Tag Archives: textbooks

How to Save Money on College Textbooks

Nowadays, college textbooks are getting extremely expensive. Books for core classes like math and science can easily exceed $100 each. This doesn’t even include other subjects, readers, and upper division classes that require specialized books. With multiple semesters or quarters a year with different required books each time, these costs can easily become overwhelming.

  • Buy used instead of New

There is essentially no difference between a new book and a used one as long as the text is legible (which it is assumed to be unless explicitly stated when being sold). The price difference however, is significant. Used books are obviously much cheaper, and selling back a new book would most likely not be able to recover as much of the cost, since demand for more expensive books is lower.

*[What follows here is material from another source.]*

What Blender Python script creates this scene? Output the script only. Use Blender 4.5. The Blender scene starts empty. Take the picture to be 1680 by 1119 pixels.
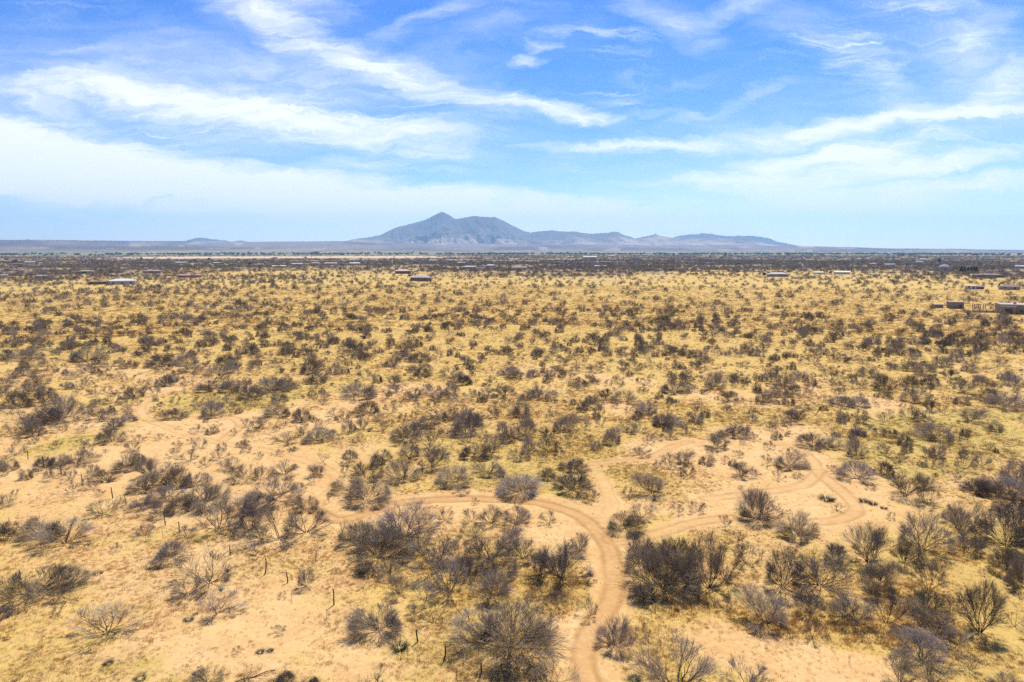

  • Buy Online instead of in Store

Bookstores have decent prices, but there is a lot less competition, especially in ones run by the university itself. In contrast, there is much more competition online so it’s easier to find lower prices. The downside is that you need to plan ahead since shipping can take a week or more depending on the seller’s location.

Amazon is a good place to start since they are popular for casual, individual sellers (like other students), and most people are familiar with it. It’s not uncommon for them to have the lowest prices either.

Abebooks.com is my other favorite since it’s a marketplace where many bookstores list their stock. A good way to search is to copy and paste the ISBN number into the front page box to ensure the results are the exact edition you need. Just take note of the location of the seller to avoid buying one from another country like India and not getting the book in time when you need it. Most sellers are US based however. Since it’s a marketplace for booksellers, your books will arrive individually instead of all at together, same as with Amazon.

Chegg.com, Half.com, and eBay.com are also good alternatives. Half.com is owned by eBay but specifically for media like DVDs and Books. Using eBay, you can use cashback services like Ebates to get a percentage of the cost back by check.

  • A Note on International Versions

When buying online, some results will be a lot cheaper if it’s marked as the “international version”. An international version is usually the exact same content as the normal version, but it’s cheaper in the quality and production of the print. Legally speaking, it is a gray area whether they can be sold in the US, but there are realistically no consequences for buyers. The only thing to make sure the seller says the content is the exact same in the description, since I’ve heard of some international versions having different problem sets (usually science), and that you carefully word your description if you resell it to an individual online (and sites like Chegg won’t buy back international versions). I’ve even gotten a teacher’s edition when buying from Abebooks which is very helpful in the course, and is usually restricted in circulation.

  • Rent instead of Purchasing

Since almost all books are only used for a one quarter or one semester class, it can make sense to rent instead of buy. Many bookstores and sites like Chegg or Barnes & Nobles offer books for rent. The downside is that the price different is very little in most cases and you have to deal with shipping it back instead of having the option to keep it for future reference or selling it back on your own time/when you find the opportunity. This isn’t an option if used in a course series that uses the same book for each level.

  • Buy Locally

In one case, I was about to purchase a book but I found out one of my house mates still had his. Make sure you ask around and see. Facebook and other social network sites can be used to find people nearby with the book(s) you need. Facebook has a marketplace feature that allows people to list things like textbooks. Even if none of your friends have the right book, it will still show listings by friends of friends. Having success would result in an easy process of meeting up nearby and exchanging. Craigslist is another option but not as popular, especially for very specific books.

  • Consider eBooks

Many places like Barnes & Nobles and Amazon offer textbooks in eBook format at a cheaper price. The downside is that since it’s digital, you’d need to read it on a screen which can be less comfortable to the eyes and less portable. Some people even use an eReader or mass printing service (Kinko’s) to overcome this. The selection of eBooks available is much small however.

  • Resell Books

When class is over and all the exams are complete, the textbook is generally of little use. You can recover much of your costs and sometimes even make a profit by reselling it. The easiest sites for reselling are Amazon and Half.com since you just submit your listing alongside everyone else’s. With eBay for example, you need to create your own listing page and find or take photos. Amazon and Half are simple, and both pay by check. Amazon has a waiting period for cashing out earnings on the first sale of new accounts, and Half does payout twice a month. There are many, many other bookstores and sites that offer buy back programs so make sure to check around.